Gas Complot

I have heard of previous gas complots against big oil companies were not successfull due to violence activity against the organizers from the same oil companies, is that true?

What’s a complot ?

What is a “gas complot” when it is at home? :confused:

I did discover that “complot” is a (surely very rare) synonym for plot or conspiracy, but that hardly helps. Googling for “gas complot” only got me pages in foreign languages, or with typos in them (though, no doubt, this thread itself will show up on Google soon).

I don’t seem to recall any headlines about oil companies sending their goon squads out to rough up people who said they were mean. You’d think that’d be pretty big news.

It’s the word for “conspiracy” in Spanish, French, Dutch, and a few other languages. My guess is that English is not the OP’s first language. Since Pirrurris is a figure in Mexican comedy I suspect it’s Spanish.

Do you mean situations like the ones mentioned in this news story about how fossil fuel companies deal with protesters in other countries?

Well, in that case, does “gas” mean gas (short for the American term “gasoline”, that is not used in British English), of does it mean gas (the state of matter, and something in which oil companies also take an interest)? Perhaps this is about anti-fracking protests, or something.

Incidentally, where does the American word “gasoline” come from? Here in Britain we call the stuff “petrol” which, fairly obviously, derives from the petroleum from which it is made, and “petroleum” derives from the Latin for gooey stuff from rock. What is the story about “gasoline”?

Ironically, both names (Gasoline and Petrol) come from London.

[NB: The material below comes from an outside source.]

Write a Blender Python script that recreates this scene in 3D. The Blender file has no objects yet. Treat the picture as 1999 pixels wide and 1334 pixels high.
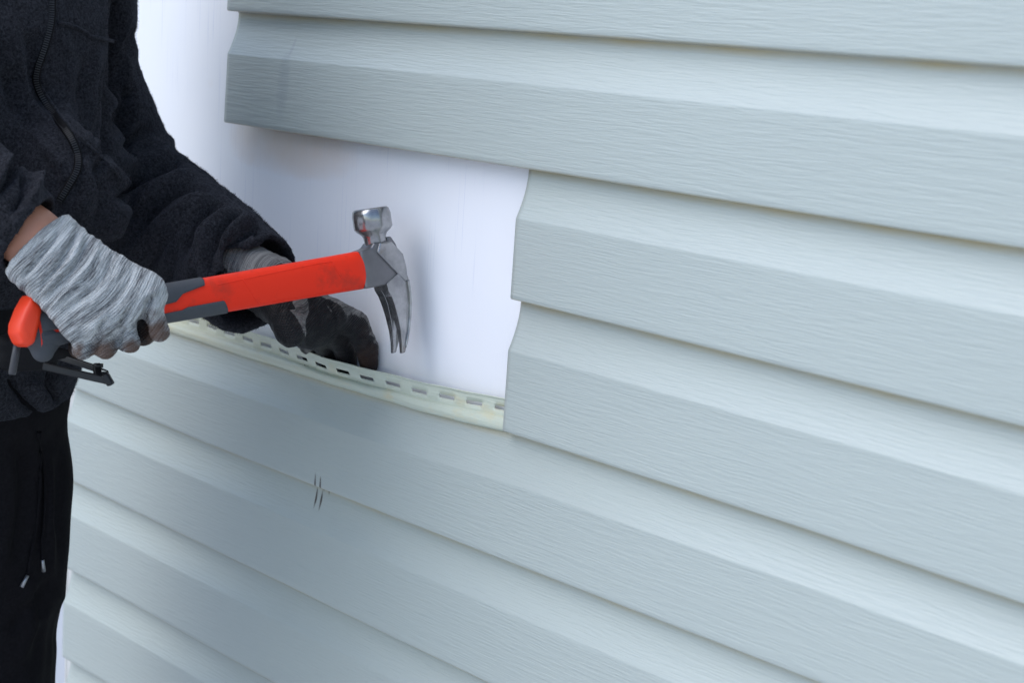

According to the Oxford Dictionary folks, some fairly new research (2012) indicates that Gasoline comes from a man named John Cassell, who imported the new substance into London and called it Cazeline Oil after his own name. Some time later, a Dublin man named Samuel Boyd began selling counterfeit Cazeline. When Cassell found out about it, Boyd changed the name from Cazeline to Gazeline. They ended up going to court, and Boyd claimed that he had coined the word Gazeline himself. The courts didn’t believe him, so Cazeline went back to being the “correct” spelling.

In the 1860s in the U.S., Congress declared a tax on the oil, and spelled it Gasoline. Over time, the “correct” spelling of Cazeline fell out of favor and the incorrect spelling of Gasoline became the standard. Other spellings (like Gasolene) were also common. Usage of the word Cazeline died out in the 1920s.

The word Petrol can be traced back to British wholesaler Carless, Capel & Leonard, who marketed it as a solvent in the 1870s. They tried to trademark the name later, but by then the word was in common use and the registration was not allowed.

More info in the Oxford Dictionary blog article here:

Wikipedia article:

I guess the senior partner didn’t have any other use for it, huh? :slight_smile:

The way OP phrases it it could be a mistranslation of “boycott” as well. I suppose we would need him/her to come back and explain.